Calling to the gobbler is a way for me to try my hand, or mouth, at some magic. Can I really sound like a turkey by scraping a couple pieces of chalked wood together? Or manipulating latex rubber stretched across a horseshoe-shaped frame with my tongue? Or scratching a piece of slate with a maple stick?

I can. And the mystique engulfs the science going on here as well. I’m speaking in a language of which I have only the faintest of understanding. It is most definitely magic.

Physics can explain the sounds; friction and vibration are the reasons for the sound waves. The gobbler’s response to my calls is just organic chemistry. Something about the rhythm and frequency of various clucks, yelps and cackles works like a key and unlocks what sometimes seems like an involuntary reaction from the gobbler. It’s like he can’t control himself. The gland ducts open wide. The testosterone flows, the crimson caruncles shake and that throaty gobble-obble-obble-obble booms out. Avian lust and male aggression, all wrapped up in a sound triggered by reactions on a molecular level.

Gobblers will gobble at many things you think they wouldn’t. Owls, crows and pileated woodpeckers top the list here in Arkansas. But I’ve also heard them gobble at coyotes, blue jays, hawks, blue herons, barking dogs, slamming truck doors, train horns, bellowing cows, squealing pigs and braying donkeys.

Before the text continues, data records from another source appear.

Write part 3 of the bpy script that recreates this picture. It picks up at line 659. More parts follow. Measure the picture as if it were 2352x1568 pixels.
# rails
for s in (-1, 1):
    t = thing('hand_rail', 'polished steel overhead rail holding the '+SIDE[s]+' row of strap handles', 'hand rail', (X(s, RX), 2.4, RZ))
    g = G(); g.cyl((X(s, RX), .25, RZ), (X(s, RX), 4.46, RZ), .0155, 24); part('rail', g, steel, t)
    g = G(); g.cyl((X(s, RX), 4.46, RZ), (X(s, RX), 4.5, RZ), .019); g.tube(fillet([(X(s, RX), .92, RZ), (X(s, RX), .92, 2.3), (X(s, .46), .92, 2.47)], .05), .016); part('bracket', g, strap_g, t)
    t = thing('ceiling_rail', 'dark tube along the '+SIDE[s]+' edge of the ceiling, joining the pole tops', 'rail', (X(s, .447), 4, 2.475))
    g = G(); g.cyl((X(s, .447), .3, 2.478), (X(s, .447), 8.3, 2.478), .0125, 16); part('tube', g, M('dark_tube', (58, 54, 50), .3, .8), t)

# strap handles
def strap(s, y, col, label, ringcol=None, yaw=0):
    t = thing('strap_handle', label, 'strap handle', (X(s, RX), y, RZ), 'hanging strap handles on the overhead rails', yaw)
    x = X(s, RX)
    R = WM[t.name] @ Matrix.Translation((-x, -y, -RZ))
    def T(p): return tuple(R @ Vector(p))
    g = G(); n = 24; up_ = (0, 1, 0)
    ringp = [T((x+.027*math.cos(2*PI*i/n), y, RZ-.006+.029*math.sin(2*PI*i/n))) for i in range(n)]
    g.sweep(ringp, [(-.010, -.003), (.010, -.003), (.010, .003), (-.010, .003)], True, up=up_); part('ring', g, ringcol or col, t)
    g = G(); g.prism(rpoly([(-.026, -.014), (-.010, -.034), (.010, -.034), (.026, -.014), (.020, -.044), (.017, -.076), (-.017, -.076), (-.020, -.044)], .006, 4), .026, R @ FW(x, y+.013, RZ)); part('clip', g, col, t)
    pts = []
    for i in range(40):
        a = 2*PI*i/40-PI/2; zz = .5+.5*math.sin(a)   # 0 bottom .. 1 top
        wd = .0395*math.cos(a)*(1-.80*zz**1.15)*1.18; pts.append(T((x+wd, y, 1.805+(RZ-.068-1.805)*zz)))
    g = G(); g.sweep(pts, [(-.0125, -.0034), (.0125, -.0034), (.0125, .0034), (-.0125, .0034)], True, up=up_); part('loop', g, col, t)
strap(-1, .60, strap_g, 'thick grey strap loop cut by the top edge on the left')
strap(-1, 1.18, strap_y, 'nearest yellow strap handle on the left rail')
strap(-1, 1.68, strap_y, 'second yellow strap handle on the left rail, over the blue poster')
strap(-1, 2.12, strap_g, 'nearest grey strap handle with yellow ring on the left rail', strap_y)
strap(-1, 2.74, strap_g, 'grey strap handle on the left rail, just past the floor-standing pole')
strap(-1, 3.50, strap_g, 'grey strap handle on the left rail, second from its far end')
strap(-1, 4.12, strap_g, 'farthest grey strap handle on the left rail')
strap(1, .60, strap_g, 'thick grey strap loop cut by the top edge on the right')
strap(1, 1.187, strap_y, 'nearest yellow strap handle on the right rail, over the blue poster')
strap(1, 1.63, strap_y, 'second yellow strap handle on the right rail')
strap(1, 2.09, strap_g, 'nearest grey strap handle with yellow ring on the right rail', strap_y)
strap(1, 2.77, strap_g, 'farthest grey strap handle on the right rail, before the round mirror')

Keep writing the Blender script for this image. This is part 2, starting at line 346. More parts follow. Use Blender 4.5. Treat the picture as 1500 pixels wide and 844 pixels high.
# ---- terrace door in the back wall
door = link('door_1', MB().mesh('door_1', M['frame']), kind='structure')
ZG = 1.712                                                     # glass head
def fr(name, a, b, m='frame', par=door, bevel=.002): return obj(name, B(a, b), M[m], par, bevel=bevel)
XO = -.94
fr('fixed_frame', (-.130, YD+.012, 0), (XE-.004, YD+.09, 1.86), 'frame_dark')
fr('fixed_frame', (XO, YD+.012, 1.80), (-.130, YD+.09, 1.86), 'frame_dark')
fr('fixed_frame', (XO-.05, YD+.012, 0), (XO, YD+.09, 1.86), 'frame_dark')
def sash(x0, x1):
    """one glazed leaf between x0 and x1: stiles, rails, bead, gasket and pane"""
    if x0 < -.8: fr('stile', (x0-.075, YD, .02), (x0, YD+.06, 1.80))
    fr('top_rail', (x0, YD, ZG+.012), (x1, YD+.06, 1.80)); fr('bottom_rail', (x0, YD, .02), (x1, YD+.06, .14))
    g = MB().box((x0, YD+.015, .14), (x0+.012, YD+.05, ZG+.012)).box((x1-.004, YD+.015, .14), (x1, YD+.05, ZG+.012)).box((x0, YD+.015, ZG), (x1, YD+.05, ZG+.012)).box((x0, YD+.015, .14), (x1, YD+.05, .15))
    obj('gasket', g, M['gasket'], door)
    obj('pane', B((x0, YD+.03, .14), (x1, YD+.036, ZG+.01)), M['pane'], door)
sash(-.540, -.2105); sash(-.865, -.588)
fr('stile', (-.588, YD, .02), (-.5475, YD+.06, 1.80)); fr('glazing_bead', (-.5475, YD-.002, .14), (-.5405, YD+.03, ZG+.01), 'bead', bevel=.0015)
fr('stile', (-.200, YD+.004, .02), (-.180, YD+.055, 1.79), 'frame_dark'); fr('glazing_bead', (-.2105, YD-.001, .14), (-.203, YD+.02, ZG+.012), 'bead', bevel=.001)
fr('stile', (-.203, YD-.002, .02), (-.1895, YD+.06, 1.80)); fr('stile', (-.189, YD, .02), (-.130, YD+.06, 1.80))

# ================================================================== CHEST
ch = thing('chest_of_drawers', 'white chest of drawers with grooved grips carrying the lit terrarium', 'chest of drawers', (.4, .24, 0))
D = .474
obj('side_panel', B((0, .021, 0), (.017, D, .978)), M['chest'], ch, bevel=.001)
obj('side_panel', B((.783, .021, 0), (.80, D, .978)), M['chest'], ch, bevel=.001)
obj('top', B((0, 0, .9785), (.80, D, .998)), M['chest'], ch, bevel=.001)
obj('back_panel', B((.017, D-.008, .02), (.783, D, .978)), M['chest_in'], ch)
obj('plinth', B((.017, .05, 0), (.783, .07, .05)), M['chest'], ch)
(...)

Think about that the next time a smug grin creases your face after you get a turkey to answer. Yesterday that turkey may have gobbled his head off at the logging trucks.

You would think that a gobbler’s cosmopolitan attitude about gobble-worthy sounds would dilute the magic. I suppose this is what happened to the barnyard gobbler. His incessant babbling at everything eventually turned into an annoyance, and that is what probably led to the negative connotations associated with labeling someone or something a “turkey.” But the wild birds are something different.

Maybe it’s the way those gobbles echo off the hollows. It might be the filtering effects of a hardwood forest on a dewy spring morning. Whatever the reasons, I have my own involuntary reaction when I hear a gobble. I must go to it. And there is no hollow too deep or hill too steep. It’s a pull that is as inexplicable to me as the gobble is inexplicable to the gobbler. There is surely some chemical reaction going on in the folds of my gray matter, but there is also something much, much more.

I think that it’s because I want a piece of that wild magic. It’s not about possession, and though there is nothing better on the plate than wild turkey, it’s not about sustenance, either. It’s something so complex yet so simple that I can’t find words for it. I’ll just lean on the words of wilderness savior and master writer John Muir for the reasoning behind my spring treks through the hills with shotgun in hand. It’s really very simple:

“The mountains are calling, and I must go.”